- SUPPLIED INFORMATION:
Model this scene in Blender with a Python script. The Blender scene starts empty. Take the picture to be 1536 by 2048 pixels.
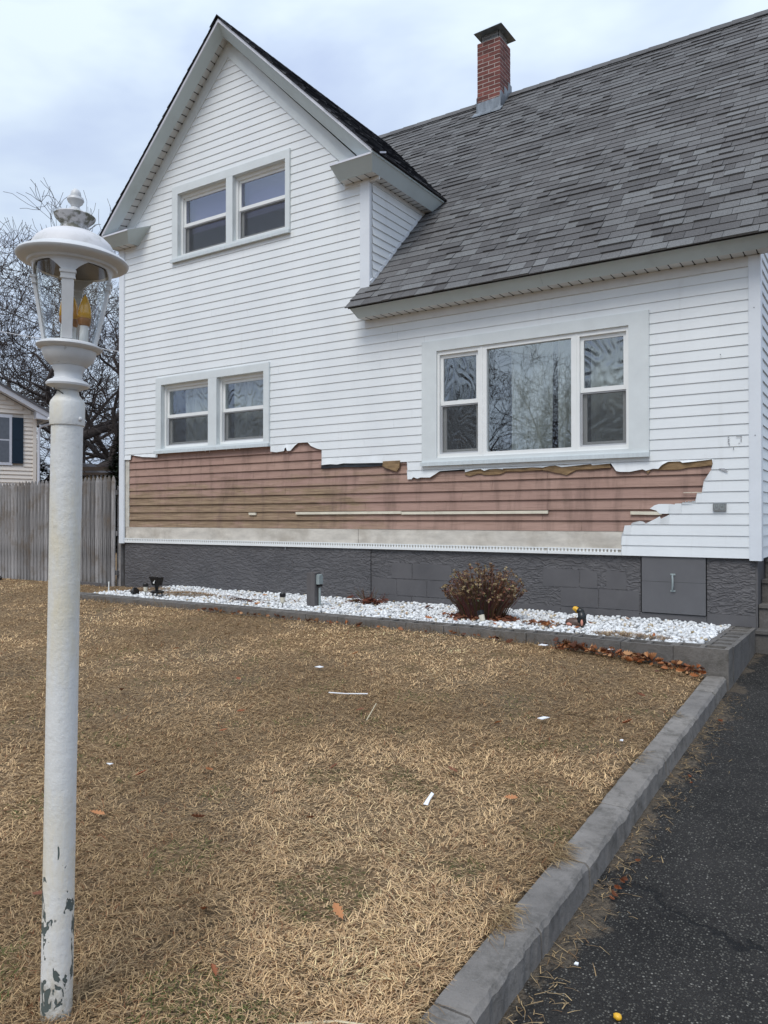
import bpy, math, random
import numpy as np
from mathutils import Vector, Matrix, noise

# ------------------------------------------------------------------ camera, sky, sun, exposure
S = bpy.context.scene
cam_d = bpy.data.cameras.new('camera'); cam = bpy.data.objects.new('camera', cam_d)
S.collection.objects.link(cam); S.camera = cam
CAM = Vector((0.931, -7.598, 0.361))
cam.location = CAM
cam.rotation_euler = (math.radians(90) + math.atan(13/1540), 0, math.radians(33.1))
cam_d.sensor_fit = 'VERTICAL'; cam_d.sensor_height = 36.0; cam_d.lens = 36.0*1540/2048
cam_d.clip_start = 0.05; cam_d.clip_end = 1200

SUN_EL, SUN_AZ = math.radians(54), math.radians(174)      # compass: 180 = from -y (behind the camera), more = from -x
world = bpy.data.worlds.new('World'); S.world = world; world.use_nodes = True
def build_world():
    nt = world.node_tree; N = nt.nodes; L = nt.links; N.clear()
    out = N.new('ShaderNodeOutputWorld'); bg = N.new('ShaderNodeBackground')
    sky = N.new('ShaderNodeTexSky'); sky.sky_type = 'NISHITA'; sky.sun_disc = False
    sky.sun_elevation = SUN_EL; sky.sun_rotation = SUN_AZ
    tc = N.new('ShaderNodeTexCoord')
    mp = N.new('ShaderNodeMapping'); mp.inputs['Scale'].default_value = (1.0, 1.0, 2.6)
    mp.inputs['Rotation'].default_value = (0.2, 0.1, 0.6)
    n1 = N.new('ShaderNodeTexNoise'); n1.inputs['Scale'].default_value = 2.1; n1.inputs['Detail'].default_value = 5
    n1.inputs['Roughness'].default_value = 0.52; n1.inputs['Distortion'].default_value = 0.3
    r = N.new('ShaderNodeValToRGB'); cr = r.color_ramp
    cr.elements[0].position = 0.36; cr.elements[0].color = (0.375, 0.45, 0.63, 1)
    cr.elements[1].position = 0.63; cr.elements[1].color = (0.61, 0.70, 0.775, 1)
    e = cr.elements.new(0.5); e.color = (0.475, 0.56, 0.70, 1)
    sc = N.new('ShaderNodeVectorMath'); sc.operation = 'SCALE'; sc.inputs['Scale'].default_value = 0.10
    mix = N.new('ShaderNodeMix'); mix.data_type = 'RGBA'; mix.inputs['Factor'].default_value = 0.9
    # an overcast sky grows brighter towards the zenith
    sep = N.new('ShaderNodeSeparateXYZ')
    m1 = N.new('ShaderNodeMath'); m1.operation = 'MAXIMUM'; m1.inputs[1].default_value = 0
    m2 = N.new('ShaderNodeMath'); m2.operation = 'MULTIPLY_ADD'; m2.inputs[1].default_value = 0.6; m2.inputs[2].default_value = 0.86
    vm = N.new('ShaderNodeVectorMath'); vm.operation = 'SCALE'
    L.new(tc.outputs['Generated'], mp.inputs['Vector']); L.new(mp.outputs[0], n1.inputs['Vector'])
    L.new(n1.outputs['Fac'], r.inputs['Fac']); L.new(sky.outputs[0], sc.inputs[0])
    L.new(sc.outputs[0], mix.inputs[6]); L.new(r.outputs[0], mix.inputs[7])
    L.new(tc.outputs['Generated'], sep.inputs[0]); L.new(sep.outputs['Z'], m1.inputs[0]); L.new(m1.outputs[0], m2.inputs[0])
    L.new(mix.outputs[2], vm.inputs[0]); L.new(m2.outputs[0], vm.inputs['Scale'])
    L.new(vm.outputs[0], bg.inputs['Color']); bg.inputs['Strength'].default_value = 1.0
    L.new(bg.outputs[0], out.inputs['Surface'])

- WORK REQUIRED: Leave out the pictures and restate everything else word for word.

- SOLUTION:
Model this scene in Blender with a Python script. The Blender scene starts empty. Take the picture to be 1536 by 2048 pixels.
import bpy, math, random
import numpy as np
from mathutils import Vector, Matrix, noise

# ------------------------------------------------------------------ camera, sky, sun, exposure
S = bpy.context.scene
cam_d = bpy.data.cameras.new('camera'); cam = bpy.data.objects.new('camera', cam_d)
S.collection.objects.link(cam); S.camera = cam
CAM = Vector((0.931, -7.598, 0.361))
cam.location = CAM
cam.rotation_euler = (math.radians(90) + math.atan(13/1540), 0, math.radians(33.1))
cam_d.sensor_fit = 'VERTICAL'; cam_d.sensor_height = 36.0; cam_d.lens = 36.0*1540/2048
cam_d.clip_start = 0.05; cam_d.clip_end = 1200

SUN_EL, SUN_AZ = math.radians(54), math.radians(174)      # compass: 180 = from -y (behind the camera), more = from -x
world = bpy.data.worlds.new('World'); S.world = world; world.use_nodes = True
def build_world():
    nt = world.node_tree; N = nt.nodes; L = nt.links; N.clear()
    out = N.new('ShaderNodeOutputWorld'); bg = N.new('ShaderNodeBackground')
    sky = N.new('ShaderNodeTexSky'); sky.sky_type = 'NISHITA'; sky.sun_disc = False
    sky.sun_elevation = SUN_EL; sky.sun_rotation = SUN_AZ
    tc = N.new('ShaderNodeTexCoord')
    mp = N.new('ShaderNodeMapping'); mp.inputs['Scale'].default_value = (1.0, 1.0, 2.6)
    mp.inputs['Rotation'].default_value = (0.2, 0.1, 0.6)
    n1 = N.new('ShaderNodeTexNoise'); n1.inputs['Scale'].default_value = 2.1; n1.inputs['Detail'].default_value = 5
    n1.inputs['Roughness'].default_value = 0.52; n1.inputs['Distortion'].default_value = 0.3
    r = N.new('ShaderNodeValToRGB'); cr = r.color_ramp
    cr.elements[0].position = 0.36; cr.elements[0].color = (0.375, 0.45, 0.63, 1)
    cr.elements[1].position = 0.63; cr.elements[1].color = (0.61, 0.70, 0.775, 1)
    e = cr.elements.new(0.5); e.color = (0.475, 0.56, 0.70, 1)
    sc = N.new('ShaderNodeVectorMath'); sc.operation = 'SCALE'; sc.inputs['Scale'].default_value = 0.10
    mix = N.new('ShaderNodeMix'); mix.data_type = 'RGBA'; mix.inputs['Factor'].default_value = 0.9
    # an overcast sky grows brighter towards the zenith
    sep = N.new('ShaderNodeSeparateXYZ')
    m1 = N.new('ShaderNodeMath'); m1.operation = 'MAXIMUM'; m1.inputs[1].default_value = 0
    m2 = N.new('ShaderNodeMath'); m2.operation = 'MULTIPLY_ADD'; m2.inputs[1].default_value = 0.6; m2.inputs[2].default_value = 0.86
    vm = N.new('ShaderNodeVectorMath'); vm.operation = 'SCALE'
    L.new(tc.outputs['Generated'], mp.inputs['Vector']); L.new(mp.outputs[0], n1.inputs['Vector'])
    L.new(n1.outputs['Fac'], r.inputs['Fac']); L.new(sky.outputs[0], sc.inputs[0])
    L.new(sc.outputs[0], mix.inputs[6]); L.new(r.outputs[0], mix.inputs[7])
    L.new(tc.outputs['Generated'], sep.inputs[0]); L.new(sep.outputs['Z'], m1.inputs[0]); L.new(m1.outputs[0], m2.inputs[0])
    L.new(mix.outputs[2], vm.inputs[0]); L.new(m2.outputs[0], vm.inputs['Scale'])
    L.new(vm.outputs[0], bg.inputs['Color']); bg.inputs['Strength'].default_value = 1.0
    L.new(bg.outputs[0], out.inputs['Surface'])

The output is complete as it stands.